Earley’s chance was missed and the regret was that they didn’t really go for it.

"Tom (Henneghan, Roscommon trainer) had us really well prepared,” he told John Scally, who wrote the biography.

“He arranged for us to get two weeks off work and for those two weeks we trained twice a day, at noon and in early evening.

“We had Kerry reeling early on but I feel we lost because we weren't attacking enough. We had great attacking half backs and on the day they did a good defensive job but we didn't use that to attack Kerry.

“Offaly beat Kerry in 1982 by attacking them, we had the class to do the same but we failed to use it.”

At the final whistle, he described an overwhelming sense of “purposelessness”.

“I can remember turning around and shaking hands with Seanie Walsh. I remember Ger Power being close by and there was a clap on the back and a smile.

“I turned around immediately because I was absolutely shattered and completely disappointed and I then walked to the dressing room".

That was the one and only time Dermot Earley would grace an All-Ireland final and he would sadly depart this earth much too soon in 2010 wondering what might have been.

He would be far from the only sportsman to have lived with regret beyond his playing days but as things are now, there are going to be a lot more GAA players spending their retirements wishing they could go back in time.

His own kinsmen had it hanging over them for 12 months after last year’s Connacht final defeat by Galway. It was there for the taking for Roscommon in the drawn game but they stayed in their shell until they eventually got beaten.

On Sunday, they flew out of the traps again. Wind-assisted, they tore at a naïve Galway defence that left itself with no cover. Seven up at half-time, the assumption was that they’d nail the doors shut and ride the Salthill storm.

But instead, they displayed their “learnings”, to use the new-age term. They kept driving at the Galway defence at every opportunity. They bettered their tally with the wind by hitting 1-8 against it.

There is a fine line between bravery and stupidity. Galway, by not covering their full-back line in any shape or form playing into a gale that you’d think they’d be familiar with, crossed it.

But Roscommon’s qualities were exactly the same as the one displayed by Down against Monaghan. All underdogs stories are one and the same really - a potent mixture of bravery and desire.

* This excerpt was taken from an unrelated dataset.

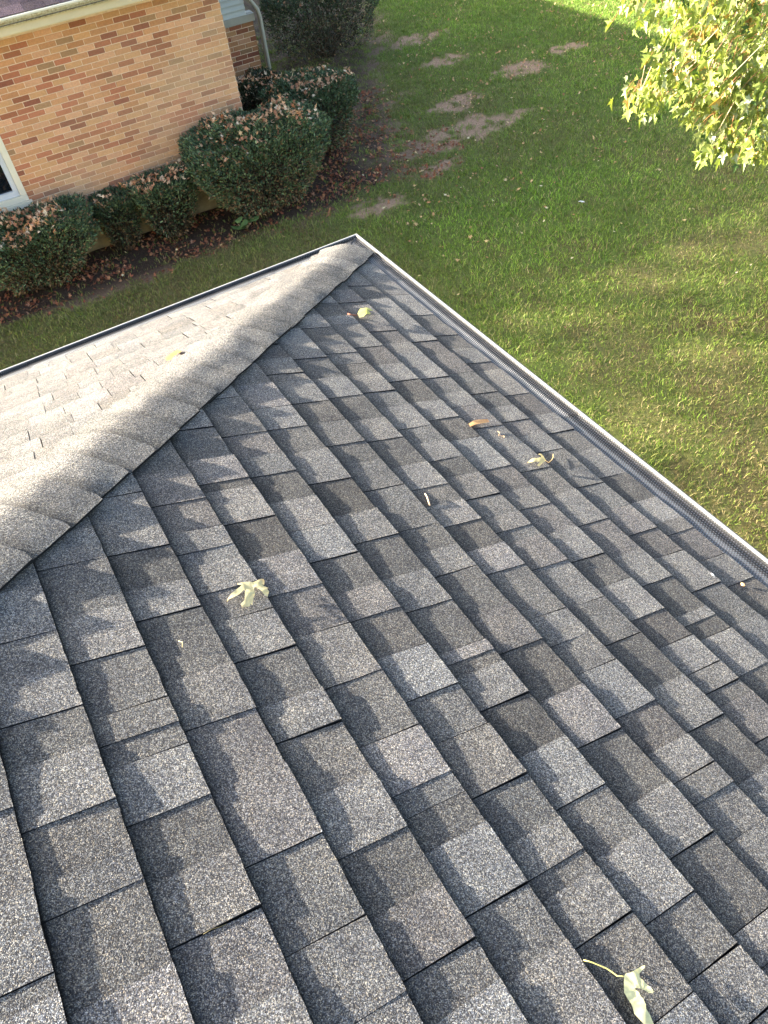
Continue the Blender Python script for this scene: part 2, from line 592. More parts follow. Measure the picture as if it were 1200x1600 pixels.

Clare, in both codes, had one but fell down on the other. They punched up at Mayo for a half in the football on Saturday but when the questions were asked, they retreated and went down handy enough.

Their hurlers allowed Cork to take short puckouts to the full-back line the entire day long. It was a strategy that worked for 15 minutes until Anthony Nash stopped hitting the ball into the crowded space.

All it served to do after that was allow Cork free possession all day. The players showed no shortage of guts in staying in a game that looked away from them several times, but it wasn’t matched on the line.

Derry went full frontal in Castlebar a week earlier. There was nothing else for it. Only the lack of a proper ball-winning midfielder and the absence of a proper kickout strategy (neither of which were Ben McKinless’ fault) prevented their bravery from being rewarded.

So often managers are so terrified of straying across that fine line that they just stay completely clear of it.

Fear, in many circumstances, is understandable. But Tipperary travelling to Cavan with it is barely that.

Alright, they’d lost key players from last year but their strength last year was in their relentless fearlessness.

This season the fear has taken over and it was only faced with a hiding in Kingspan Breffni that they threw the shackles off again.

And look what happened.

The trend of pushing up on kickouts is a sign that the fear is filtering out of football again. There’ll always be an eye on minding the house but the idea of going down without a fight is straying back into unforgivable territory.

You’re sure Dermot Earley would approve.